Meade: Fireproof are just very interested in VR in general. VR is truly a new platform, with all the properties of a blank canvas that suggests. It has tremendous strengths to build on but also obvious weaknesses to overcome. So it's a challenge first, and that's great fun to attack, but we also see VR as an open field, and the kind of gameplay it will support and experiences it can give are entirely unknown - it will lead not just to new games but new genre's too and that's a supremely interesting space to play in for any developer. But as a small team with limited resources we're kinda locked out of VR on PC/console - Gear VR allows us a more lightweight, limited but tighter type of game that suits how we work. Gear VR is a great piece of kit. The speed of the response, the lack of lag is stunning. But really we were attracted to its consumer-focused setup. VR is amazing but only if you get to try it out personally and with the top spec stuff requiring $300-$400 and a beefy PC, VR was not really going to be accessible to the mainstream audience who are now being turned on to gaming through mobile. With Gear VR we hoped Samsung and Oculus will change that. They can bring these small, lightweight, low cost machines to any shop in any mall in the world and just let people have a go and perhaps buy it on the spot. That's a more realistic, dynamic approach to VR. And more practically, The Room requires months of design work before we can put the whole team on it. So when we were approached by Oculus & Samsung we were in the position where we could split our team and make something new as long as the projects remained a manageable size. And making something completely different than our bread-winner series is a great pallet cleanser. VR is entirely new ground, we know nothing about it and the market is all to play for: that's like catnip to us. McNeill: I've been in contact with Oculus ever since they sponsored the VR Jam last summer. Around GDC, they let me try out an early dev kit of Gear VR, and that was enough to convince me to develop for it. My game is built in Unity and has simple, stylized graphics, so it was a good fit for mobile VR, and porting it to Android was relatively straightforward?

How does the Gear VR differ from the Oculus DK2 (or DK1) from a dev perspective?
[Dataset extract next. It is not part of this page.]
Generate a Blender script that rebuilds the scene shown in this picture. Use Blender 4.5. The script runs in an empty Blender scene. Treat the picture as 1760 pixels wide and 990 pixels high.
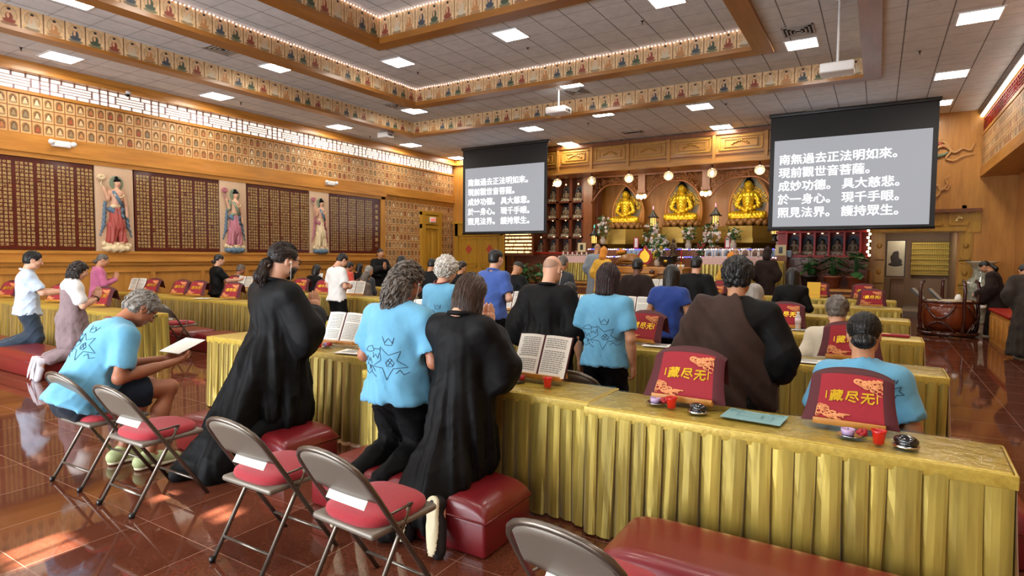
import bpy, bmesh, math, random
import numpy as np
from mathutils import Matrix, Vector, kdtree
from mathutils.bvhtree import BVHTree
SC = bpy.context.scene
COL = SC.collection
PI = math.pi
RNG = random.Random(7)

# ------------------------------------------------------------------ camera
EYE = 1.6
FPX = 1022.42
ROT = np.array([[0.85235905, -0.03419644, 0.52183777],
                [0.52291082, 0.04246569, -0.85132893],
                [0.00695222, 0.99851253, 0.0540777]])
cam_data = bpy.data.cameras.new('camera')
cam_data.sensor_width = 36.0
cam_data.lens = FPX / 1760 * 36.0
cam_data.clip_end = 200
cam = bpy.data.objects.new('camera', cam_data)
COL.objects.link(cam)
mw = Matrix([list(ROT[i]) + [0] for i in range(3)] + [[0, 0, 0, 1]])
mw.translation = (0, 0, EYE)
cam.matrix_world = mw
SC.camera = cam

# ------------------------------------------------------------------ light, exposure
SC.view_settings.view_transform = 'Standard'
SC.view_settings.look = 'None'
SC.view_settings.gamma = 1
SC.view_settings.use_curve_mapping = False
SC.view_settings.exposure = 0.24
SC.cycles.use_denoising = True
SC.cycles.max_bounces = 7
SC.cycles.diffuse_bounces = 4
SC.cycles.glossy_bounces = 3
SC.cycles.transmission_bounces = 5
SC.cycles.transparent_max_bounces = 6
SC.cycles.sample_clamp_indirect = 6
SC.cycles.caustics_reflective = False
SC.cycles.caustics_refractive = False
world = bpy.data.worlds.new('world')
SC.world = world
world.use_nodes = True
wb = world.node_tree.nodes['Background']
sky = world.node_tree.nodes.new('ShaderNodeTexSky')
sky.sky_type = 'HOSEK_WILKIE'
sky.sun_direction = (-0.5, -0.6, 0.6)
world.node_tree.links.new(sky.outputs['Color'], wb.inputs['Color'])
wb.inputs['Strength'].default_value = 0.6
PANEL_POWER = 38.0        # emission of the ceiling light diffusers
LATTICE_POWER = 0.95


def area_light(name, loc, size, power, color=(1, 1, 1), rot=(0, 0, 0), size_y=None):
    l = bpy.data.lights.new(name, 'AREA')
    l.energy = power
    l.color = color
    l.size = size
    if size_y:
        l.shape = 'RECTANGLE'
        l.size_y = size_y
    o = bpy.data.objects.new(name, l)
    COL.objects.link(o)
    o.location = loc
    o.rotation_euler = rot
    return o


# daylight entering through the windows of the back wall, behind the camera
area_light('daylight', (-7.2, -3.3, 1.8), 8.0, 980, (0.86, 0.93, 1.0), (PI / 2, 0, 0), 3.1)
area_light('daylight', (-1.0, -3.3, 2.0), 3.8, 90, (0.9, 0.95, 1.0), (PI / 2, 0, 0), 2.6)
SUN = bpy.data.lights.new('sun', 'SUN')
SUN.energy = 80
SUN.angle = 0.01
SUN.color = (1.0, 0.97, 0.93)
sun_o = bpy.data.objects.new('sun', SUN)
COL.objects.link(sun_o)
sun_o.rotation_euler = Vector((-0.10, 1.0, -0.46)).to_track_quat('-Z', 'Y').to_euler()

# ------------------------------------------------------------------ projection helpers (photo pixel -> point at a known plane)


def _ray(px, py):
    return ROT @ np.array([(px - 880) / FPX, -(py - 495) / FPX, -1.0])


def onY(px, py, Y):
    r = _ray(px, py)
    p = r * (Y / r[1])
    return Vector((p[0], p[1], p[2] + EYE))


def onX(px, py, X):
    r = _ray(px, py)
    p = r * (X / r[0])
    return Vector((p[0], p[1], p[2] + EYE))


def onZ(px, py, Z):
    r = _ray(px, py)
    p = r * ((Z - EYE) / r[2])
    return Vector((p[0], p[1], p[2] + EYE))


# ------------------------------------------------------------------ materials
def lin(h):
    if isinstance(h, str):
        h = h.lstrip('#')
        v = [int(h[i:i + 2], 16) / 255 for i in (0, 2, 4)]
    else:
        v = list(h)
    return [(c / 12.92 if c <= 0.04045 else ((c + 0.055) / 1.055) ** 2.4) for c in v] + [1.0]


_M = {}


def mat(name, col='#888888', rough=0.5, metal=0.0, var=0.0, scale=20.0, bump=0.0, stretch=None, emit=None, power=0.0,
        coat=0.0, alpha=1.0, trans=0.0, spec=0.5, col2=None, bscale=None, sheen=0.0, detail=3.0, nosample=False):
    """Principled material; var mixes a noise-driven second colour, bump adds noise relief, stretch scales the noise space."""
    if name in _M:
        return _M[name]
    m = bpy.data.materials.new(name)
    m.use_nodes = True
    nt = m.node_tree
    N, L = nt.nodes, nt.links
    b = N['Principled BSDF']
    b.inputs['Base Color'].default_value = lin(col)
    b.inputs['Roughness'].default_value = rough
    b.inputs['Metallic'].default_value = metal
    b.inputs['Specular IOR Level'].default_value = spec
    if coat:
        b.inputs['Coat Weight'].default_value = coat
        b.inputs['Coat Roughness'].default_value = 0.08
    if sheen:
        b.inputs['Sheen Weight'].default_value = sheen
        b.inputs['Sheen Roughness'].default_value = 0.5
    if trans:
        b.inputs['Transmission Weight'].default_value = trans
    if alpha < 1:
        b.inputs['Alpha'].default_value = alpha
    if emit:
        b.inputs['Emission Color'].default_value = lin(emit)
        b.inputs['Emission Strength'].default_value = power
        if nosample:
            m.cycles.emission_sampling = 'NONE'
    if var or bump or col2:
        tc = N.new('ShaderNodeTexCoord')
        mp = N.new('ShaderNodeMapping')
        L.new(tc.outputs['Object'], mp.inputs['Vector'])
        if stretch:
            mp.inputs['Scale'].default_value = stretch
        nz = N.new('ShaderNodeTexNoise')
        nz.inputs['Scale'].default_value = scale
        nz.inputs['Detail'].default_value = detail
        nz.inputs['Roughness'].default_value = 0.6
        L.new(mp.outputs['Vector'], nz.inputs['Vector'])
        if var or col2:
            rp = N.new('ShaderNodeValToRGB')
            c1 = lin(col)
            if col2:
                c0 = lin(col2)
            else:
                c0 = [max(0, c * (1 - var)) for c in c1[:3]] + [1]
            rp.color_ramp.elements[0].position = 0.3
            rp.color_ramp.elements[1].position = 0.7
            rp.color_ramp.elements[0].color = c0
            rp.color_ramp.elements[1].color = c1
            L.new(nz.outputs['Fac'], rp.inputs['Fac'])
            L.new(rp.outputs['Color'], b.inputs['Base Color'])
        if bump:
            bp = N.new('ShaderNodeBump')
            bp.inputs['Strength'].default_value = bump
            bp.inputs['Distance'].default_value = 0.02
            src = nz
            if bscale:
                src = N.new('ShaderNodeTexNoise')
                src.inputs['Scale'].default_value = bscale
                src.inputs['Detail'].default_value = 2
                L.new(mp.outputs['Vector'], src.inputs['Vector'])
            L.new(src.outputs['Fac'], bp.inputs['Height'])
            L.new(bp.outputs['Normal'], b.inputs['Normal'])
    _M[name] = m
    return m


class NT:
    """small wrapper for writing node maths as expressions"""

    def __init__(self, m):
        self.nt = m.node_tree
        self.N, self.L = self.nt.nodes, self.nt.links
        self.b = self.N['Principled BSDF']

    def put(self, sock, v):
        if isinstance(v, (int, float)):
            sock.default_value = v
        elif isinstance(v, (tuple, list)):
            sock.default_value = v
        else:
            self.L.new(v, sock)

    def m(self, op, a, b=None, c=None, clamp=False):
        n = self.N.new('ShaderNodeMath')
        n.operation = op
        n.use_clamp = clamp
        self.put(n.inputs[0], a)
        if b is not None:
            self.put(n.inputs[1], b)
        if c is not None:
            self.put(n.inputs[2], c)
        return n.outputs[0]

    def mix(self, f, a, b):
        n = self.N.new('ShaderNodeMix')
        n.data_type = 'RGBA'
        self.put(n.inputs['Factor'], f)
        self.put(n.inputs['A'], a)
        self.put(n.inputs['B'], b)
        return n.outputs['Result']

    def ell(self, u, v, cx, cy, rx, ry, soft=0.12):
        """1 inside an ellipse"""
        a = self.m('DIVIDE', self.m('SUBTRACT', u, cx), rx)
        b = self.m('DIVIDE', self.m('SUBTRACT', v, cy), ry)
        r = self.m('SQRT', self.m('ADD', self.m('MULTIPLY', a, a), self.m('MULTIPLY', b, b)))
        return self.m('DIVIDE', self.m('SUBTRACT', 1 + soft, r), 2 * soft, clamp=True)

    def box(self, u, v, x0, x1, y0, y1):
        a = self.m('MULTIPLY', self.m('GREATER_THAN', u, x0), self.m('LESS_THAN', u, x1))
        b = self.m('MULTIPLY', self.m('GREATER_THAN', v, y0), self.m('LESS_THAN', v, y1))
        return self.m('MULTIPLY', a, b)

    def uv(self):
        n = self.N.new('ShaderNodeUVMap')
        s = self.N.new('ShaderNodeSeparateXYZ')
        self.L.new(n.outputs['UV'], s.inputs[0])
        return s.outputs[0], s.outputs[1]

    def rand(self, u, v, seed=0.0):
        n = self.N.new('ShaderNodeTexWhiteNoise')
        n.noise_dimensions = '2D'
        c = self.N.new('ShaderNodeCombineXYZ')
        self.put(c.inputs[0], self.m('ADD', u, seed))
        self.put(c.inputs[1], v)
        self.L.new(c.outputs[0], n.inputs['Vector'])
        return n.outputs['Value']

    def ramp(self, f, cols, const=True):
        n = self.N.new('ShaderNodeValToRGB')
        cr = n.color_ramp
        if const:
            cr.interpolation = 'CONSTANT'
        while len(cr.elements) < len(cols):
            cr.elements.new(1.0)
        for i, c in enumerate(cols):
            cr.elements[i].position = i / len(cols)
            cr.elements[i].color = lin(c)
        self.put(n.inputs['Fac'], f)
        return n.outputs['Color']

    def bump(self, h, strength=0.6, dist=0.02):
        n = self.N.new('ShaderNodeBump')
        n.inputs['Strength'].default_value = strength
        n.inputs['Distance'].default_value = dist
        self.put(n.inputs['Height'], h)
        self.L.new(n.outputs['Normal'], self.b.inputs['Normal'])


def wood(name, c1, c2, rough=0.4, axis='z', scale=3.0, coat=0.08):
    st = {'x': (0.12, 1, 1), 'y': (1, 0.12, 1), 'z': (1, 1, 0.12)}[axis]
    return mat(name, c1, rough, col2=c2, scale=scale * 3, stretch=st, bump=0.04, coat=coat, detail=5)


WOOD = wood('honey_wood', '#c98d3f', '#ae742d')
WOODX = wood('honey_wood_along', '#c98a3a', '#aa7028', axis='y')
WOODH = wood('honey_wood_across', '#bd8438', '#9d6b2a', axis='x')
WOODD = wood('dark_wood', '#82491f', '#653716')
WOODO = wood('ochre_wood', '#c4942f', '#a97c26')
TRIMX = wood('coffer_edge_along', '#a06a2b', '#875722', axis='y')
TRIMH = wood('coffer_edge_across', '#a06a2b', '#875722', axis='x')
ROSE = wood('rosewood', '#4a1d14', '#34120c', rough=0.2, coat=0.5)
BLACK = mat('black_plastic', '#131314', 0.35)
WHITE = mat('white_plastic', '#e4e5e6', 0.4)
METAL = mat('taupe_metal', '#6f665c', 0.28, 0.75, var=0.06)
METALD = mat('taupe_paint', '#7a7165', 0.42, 0.25)
CHROME = mat('chrome', '#c9c9c9', 0.12, 1.0)
GOLD = mat('gold', '#e0b33a', 0.24, 0.85, var=0.15, scale=30)
GOLDB = mat('gold_leaf', '#f2c52e', 0.3, 0.6, var=0.2, scale=18)
GOLDP = mat('gold_paint', '#e9cf8a', 0.35, 0.35)
BRASS = mat('dull_brass', '#9a7b36', 0.35, 0.7, var=0.2)
LEATHER = mat('maroon_leather', '#76191f', 0.32, var=0.12, scale=4, bump=0.05, bscale=160, coat=0.15)
REDCLOTH = mat('red_cloth', '#951323', 0.8, var=0.12, scale=60, sheen=0.15)
MAROON = mat('maroon_cloth', '#4f1019', 0.75, var=0.15, scale=60)
ORANGECLOUD = mat('peach_print', '#e89a62', 0.7, var=0.25, scale=70)
REDLACQ = mat('red_lacquer', '#9a1c12', 0.35, spec=0.25)
PAPER = mat('paper', '#f1efe6', 0.8, var=0.03, scale=6)
INK = mat('print_ink', '#8d8c88', 0.9)
BLUEPAPER = mat('blue_paper', '#7fa7a8', 0.7, var=0.08, scale=12)
CANDLERED = mat('red_glass', '#c8231a', 0.12, trans=0.35, emit='#d02018', power=0.15)
CUSHION = mat('red_cushion', '#ad2b36', 0.9, var=0.15, scale=90, bump=0.35, bscale=220, sheen=0.2)
LEAF = mat('leaf', '#3f6b35', 0.45, col2='#234a22', scale=10)
PETALW = mat('petal_white', '#e9dcd6', 0.6, var=0.12)
PETALP = mat('petal_pink', '#d9bdb8', 0.6, var=0.2)
PETALR = mat('petal_red', '#a82028', 0.6, var=0.2)
PETALY = mat('petal_yellow', '#e0b83a', 0.6, var=0.2)
TERRA = mat('terracotta', '#8a4a2e', 0.6, var=0.15)
GLASS = mat('clear_glass', '#ffffff', 0.02, trans=1.0)
BULBS = mat('niche_bulb', '#fff3d6', 0.3, emit='#ffe6b0', power=2.2)
BULB = mat('bulb_glow', '#fff3d6', 0.3, emit='#ffe6b0', power=6.0)
BEAD = mat('bead_light', '#ffe0d0', 0.3, emit='#ffd6c4', power=3.2, nosample=True)
STONE = mat('pale_stone', '#b9ab98', 0.6, var=0.2, scale=14)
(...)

Meade: Gear and Rift are of course different, with Rift being more fully featured than Gear VR, but the astonishing reality of presence that Oculus gives remains just as real on both kits. McNeill: I'm working in Unity, and just like the DK1 and DK2, Gear VR has an excellent Unity SDK available from Oculus. Getting the game running in Android was a cinch. Gear VR doesn't have positional tracking, so it feels like the DK1 in that respect, but in every other way, it's as good as the DK2 or better. The resolution, latency, and comfort are pretty fantastic. In most ways, I feel that VR is VR; once you're wearing the headset, you don't much care whether it's powered by a PC or a phone. Developing for Gear VR feels very similar to developing for the DK2, except that I try to be more careful about efficiency and performance.